Why People Call Morrissey A Twat

I came to this audiobook not knowing very much about Morrissey except what I had interpreted from his music.
The first section of the book was fascinating, his childhood, schooldays and I particularly enjoyed the story of how Morrissey began to fall in love with music and the music that inspired him to become a singer. The writing is heartfelt, warm and leads you into a possibly premature fondness for the guy.
The Story of the Smiths formation and career though is terribly underdone. You would imagine The Smiths period of his life would take quite some time to detail but it is almost casually slapped down - a collection of random anecdotes which make no linear sense and give improper credit to the legacy of the band and its place as a stepping stone into his solo work. At this point in the book, Morrissey does goes to some effort to almost fondly credit the other members of the Smiths for their various contributions to the music, despite the acrimonious issues that were to follow after the breakup of the band.

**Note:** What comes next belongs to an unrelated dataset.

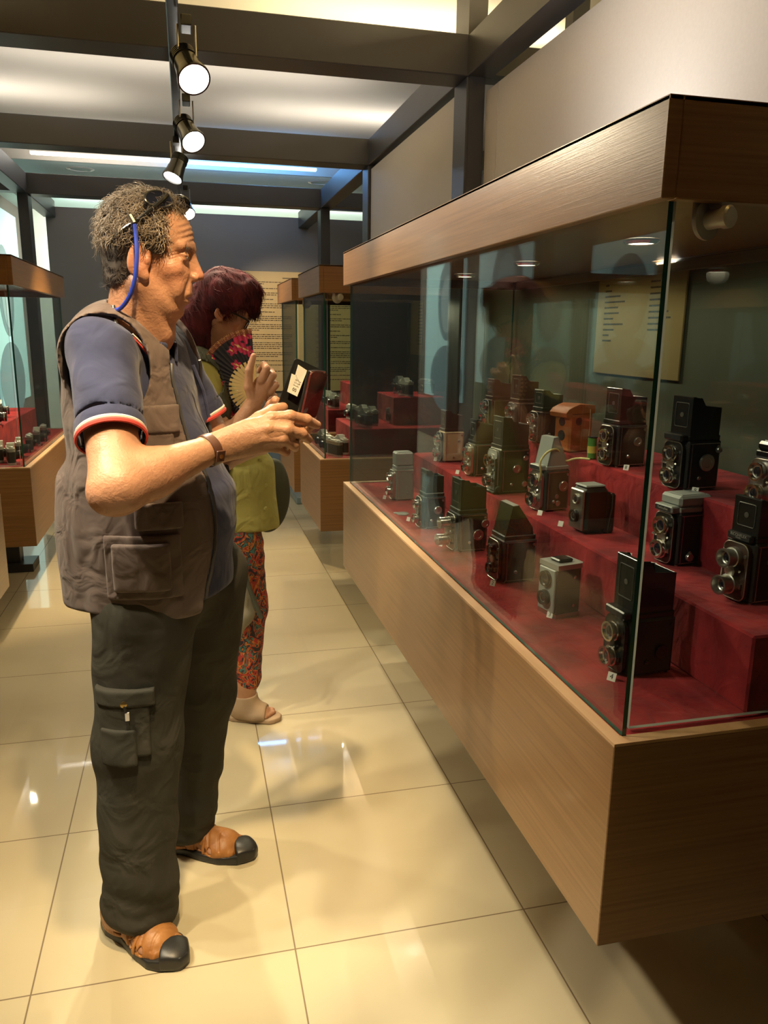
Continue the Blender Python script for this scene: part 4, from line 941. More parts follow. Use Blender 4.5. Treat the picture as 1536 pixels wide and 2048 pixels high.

What follows after the "story of the Smiths" is confusing though. The book continues as a random collection of anecdotes and characters weaving in and out of and between his long lines of solo albums. That's not to say there is nothing of value in the content, but again there does not seem to be any linear sense to things - he will start talking about people who weren't introduced to the reader properly and random events take on an importance which they shouldn't have. e.g a long and completely unnecessary ghost story!
After this there is a long, long section detailing Morrissey's side of the famous court case brought about by the Smith's drummer. This was actually quite fascinating (as is Morrissey's view from inside the insidious world of the business of music) and as a musician myself, I can certainly sympathise with his despair at how horrible the people in the music business can be.
While the book up to this point had certainly had its faults, it was nevertheless an entertaining and sometimes fascinating listen. Despite Morrissey's notoriety, I discovered nothing that had made me think less of him.
It is the final part of the book however that will have Morrissey haters licking their lips, and I have to say he gives them plenty of ammunition! The final section of this book seems to be written by someone either blissfully unaware or uncaring of how he comes across. Written almost as a travelogue, the book becomes quite literally a long and boring list of cities he performs in and how he, the apparently magnificent and heroic artist journeys the world in a rapturous travelling communion with his fans. It goes on for so long and just becomes so absurd in its world weary grandioseness that you find the words "what a twat" unconsciously leave your mouth several times through the telling.
Its an odd feeling to end the book with as it is really hard to erase the bad taste in your mouth from the final section of the book. Of course, it wouldn't be Morrissey without the melodrama, but for this reviewer, I'll settle for the melodrama in his songs - its more palatable.